• **Written instruction**: Begin at the first line below and copy each line exactly, ending with the line where "place(kd, u, v, q, random.uniform(0.28, 0.5)" appears.

• **Dataset section**:
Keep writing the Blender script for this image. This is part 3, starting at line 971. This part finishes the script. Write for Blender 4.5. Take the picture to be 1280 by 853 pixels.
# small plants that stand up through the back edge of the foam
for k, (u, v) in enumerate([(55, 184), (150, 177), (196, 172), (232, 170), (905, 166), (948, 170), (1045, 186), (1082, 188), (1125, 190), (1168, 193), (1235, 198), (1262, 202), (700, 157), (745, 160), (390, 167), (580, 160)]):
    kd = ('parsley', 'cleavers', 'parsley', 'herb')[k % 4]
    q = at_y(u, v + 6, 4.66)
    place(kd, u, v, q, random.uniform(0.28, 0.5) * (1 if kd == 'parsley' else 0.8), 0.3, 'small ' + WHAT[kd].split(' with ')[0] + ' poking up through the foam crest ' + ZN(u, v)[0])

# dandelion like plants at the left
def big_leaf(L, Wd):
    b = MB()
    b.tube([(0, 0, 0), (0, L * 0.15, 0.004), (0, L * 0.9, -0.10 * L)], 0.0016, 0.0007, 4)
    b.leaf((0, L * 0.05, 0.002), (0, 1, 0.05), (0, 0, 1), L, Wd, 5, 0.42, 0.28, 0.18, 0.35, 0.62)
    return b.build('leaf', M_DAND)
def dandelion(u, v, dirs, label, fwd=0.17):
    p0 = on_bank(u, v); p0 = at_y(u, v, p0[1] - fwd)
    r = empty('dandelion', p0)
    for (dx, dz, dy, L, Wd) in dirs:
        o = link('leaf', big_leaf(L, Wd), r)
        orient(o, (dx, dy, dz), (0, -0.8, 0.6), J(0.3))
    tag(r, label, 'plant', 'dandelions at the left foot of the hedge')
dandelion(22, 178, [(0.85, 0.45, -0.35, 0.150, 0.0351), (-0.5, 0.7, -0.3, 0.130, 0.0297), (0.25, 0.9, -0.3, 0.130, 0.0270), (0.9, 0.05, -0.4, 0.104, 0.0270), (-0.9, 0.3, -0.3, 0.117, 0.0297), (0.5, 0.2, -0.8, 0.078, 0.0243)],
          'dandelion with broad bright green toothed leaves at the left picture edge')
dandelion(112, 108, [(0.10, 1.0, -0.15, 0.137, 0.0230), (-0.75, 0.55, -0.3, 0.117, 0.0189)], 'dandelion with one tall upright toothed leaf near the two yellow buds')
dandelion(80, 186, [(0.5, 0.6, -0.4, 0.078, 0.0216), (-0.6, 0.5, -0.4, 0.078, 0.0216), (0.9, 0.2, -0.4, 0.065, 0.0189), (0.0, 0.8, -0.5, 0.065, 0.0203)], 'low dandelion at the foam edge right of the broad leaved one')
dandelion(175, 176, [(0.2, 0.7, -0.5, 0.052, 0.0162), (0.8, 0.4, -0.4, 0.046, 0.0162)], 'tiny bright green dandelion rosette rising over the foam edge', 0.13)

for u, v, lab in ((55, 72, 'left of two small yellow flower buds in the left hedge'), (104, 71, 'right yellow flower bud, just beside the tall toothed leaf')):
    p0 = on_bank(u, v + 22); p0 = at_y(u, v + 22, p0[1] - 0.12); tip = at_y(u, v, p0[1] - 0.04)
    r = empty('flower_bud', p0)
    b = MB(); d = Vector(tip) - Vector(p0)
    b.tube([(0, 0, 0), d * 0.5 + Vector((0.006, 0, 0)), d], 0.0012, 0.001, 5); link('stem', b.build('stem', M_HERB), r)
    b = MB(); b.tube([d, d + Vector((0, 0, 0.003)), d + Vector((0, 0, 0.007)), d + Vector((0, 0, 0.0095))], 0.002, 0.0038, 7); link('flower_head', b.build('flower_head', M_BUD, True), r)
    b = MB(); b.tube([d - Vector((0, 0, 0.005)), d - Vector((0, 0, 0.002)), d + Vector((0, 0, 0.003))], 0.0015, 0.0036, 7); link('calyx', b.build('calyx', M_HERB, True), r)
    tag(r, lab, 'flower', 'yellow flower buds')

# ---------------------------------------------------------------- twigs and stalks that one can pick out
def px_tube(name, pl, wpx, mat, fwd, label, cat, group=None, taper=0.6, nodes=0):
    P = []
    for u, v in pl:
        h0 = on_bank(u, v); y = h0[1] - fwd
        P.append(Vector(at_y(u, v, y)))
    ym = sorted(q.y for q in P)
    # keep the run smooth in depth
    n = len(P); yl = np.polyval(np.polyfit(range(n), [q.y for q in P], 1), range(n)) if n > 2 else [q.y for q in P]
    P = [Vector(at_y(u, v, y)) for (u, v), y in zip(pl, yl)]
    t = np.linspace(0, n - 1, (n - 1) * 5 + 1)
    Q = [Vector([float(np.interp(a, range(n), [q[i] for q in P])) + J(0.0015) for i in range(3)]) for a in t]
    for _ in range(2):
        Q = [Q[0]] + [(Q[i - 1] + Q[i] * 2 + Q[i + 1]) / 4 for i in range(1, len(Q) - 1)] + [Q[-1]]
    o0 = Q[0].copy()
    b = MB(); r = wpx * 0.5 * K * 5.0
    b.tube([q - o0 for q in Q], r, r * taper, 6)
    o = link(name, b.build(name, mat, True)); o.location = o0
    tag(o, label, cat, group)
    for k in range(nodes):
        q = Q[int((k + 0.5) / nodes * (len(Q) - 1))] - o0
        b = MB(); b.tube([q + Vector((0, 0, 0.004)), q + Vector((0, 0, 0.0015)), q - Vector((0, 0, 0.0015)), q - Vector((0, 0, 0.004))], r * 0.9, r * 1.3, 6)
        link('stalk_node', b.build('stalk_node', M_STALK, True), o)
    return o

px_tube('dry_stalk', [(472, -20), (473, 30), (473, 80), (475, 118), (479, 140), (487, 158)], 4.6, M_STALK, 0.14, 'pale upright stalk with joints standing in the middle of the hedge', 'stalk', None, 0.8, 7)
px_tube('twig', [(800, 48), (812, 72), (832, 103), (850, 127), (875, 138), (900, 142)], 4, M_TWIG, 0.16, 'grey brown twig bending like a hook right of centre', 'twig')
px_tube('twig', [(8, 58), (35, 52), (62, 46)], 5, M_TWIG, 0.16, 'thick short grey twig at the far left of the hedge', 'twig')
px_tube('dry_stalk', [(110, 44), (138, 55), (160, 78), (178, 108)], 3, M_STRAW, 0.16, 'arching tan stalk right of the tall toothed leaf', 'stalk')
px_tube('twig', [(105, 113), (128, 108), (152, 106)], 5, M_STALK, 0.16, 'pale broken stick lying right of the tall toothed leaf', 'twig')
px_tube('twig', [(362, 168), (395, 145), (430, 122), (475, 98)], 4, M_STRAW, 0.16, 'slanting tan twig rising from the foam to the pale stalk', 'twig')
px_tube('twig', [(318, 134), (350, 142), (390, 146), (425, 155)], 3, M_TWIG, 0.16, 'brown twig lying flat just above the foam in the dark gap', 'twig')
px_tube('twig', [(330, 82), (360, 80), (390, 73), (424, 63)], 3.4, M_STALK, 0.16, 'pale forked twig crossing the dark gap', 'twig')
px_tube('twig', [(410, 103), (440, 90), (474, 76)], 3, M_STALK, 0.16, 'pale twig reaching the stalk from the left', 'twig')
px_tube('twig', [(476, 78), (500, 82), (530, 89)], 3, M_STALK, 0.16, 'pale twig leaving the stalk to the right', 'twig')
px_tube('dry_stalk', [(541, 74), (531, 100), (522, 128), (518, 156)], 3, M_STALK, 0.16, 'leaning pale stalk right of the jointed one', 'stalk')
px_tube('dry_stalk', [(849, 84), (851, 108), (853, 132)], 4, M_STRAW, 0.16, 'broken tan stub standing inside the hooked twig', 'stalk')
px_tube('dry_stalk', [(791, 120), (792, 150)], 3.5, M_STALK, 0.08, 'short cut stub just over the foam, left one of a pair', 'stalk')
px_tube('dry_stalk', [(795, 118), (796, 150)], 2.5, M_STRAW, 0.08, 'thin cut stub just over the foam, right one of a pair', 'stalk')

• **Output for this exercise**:
Keep writing the Blender script for this image. This is part 3, starting at line 971. This part finishes the script. Write for Blender 4.5. Take the picture to be 1280 by 853 pixels.
# small plants that stand up through the back edge of the foam
for k, (u, v) in enumerate([(55, 184), (150, 177), (196, 172), (232, 170), (905, 166), (948, 170), (1045, 186), (1082, 188), (1125, 190), (1168, 193), (1235, 198), (1262, 202), (700, 157), (745, 160), (390, 167), (580, 160)]):
    kd = ('parsley', 'cleavers', 'parsley', 'herb')[k % 4]
    q = at_y(u, v + 6, 4.66)
    place(kd, u, v, q, random.uniform(0.28, 0.5) * (1 if kd == 'parsley' else 0.8), 0.3, 'small ' + WHAT[kd].split(' with ')[0] + ' poking up through the foam crest ' + ZN(u, v)[0])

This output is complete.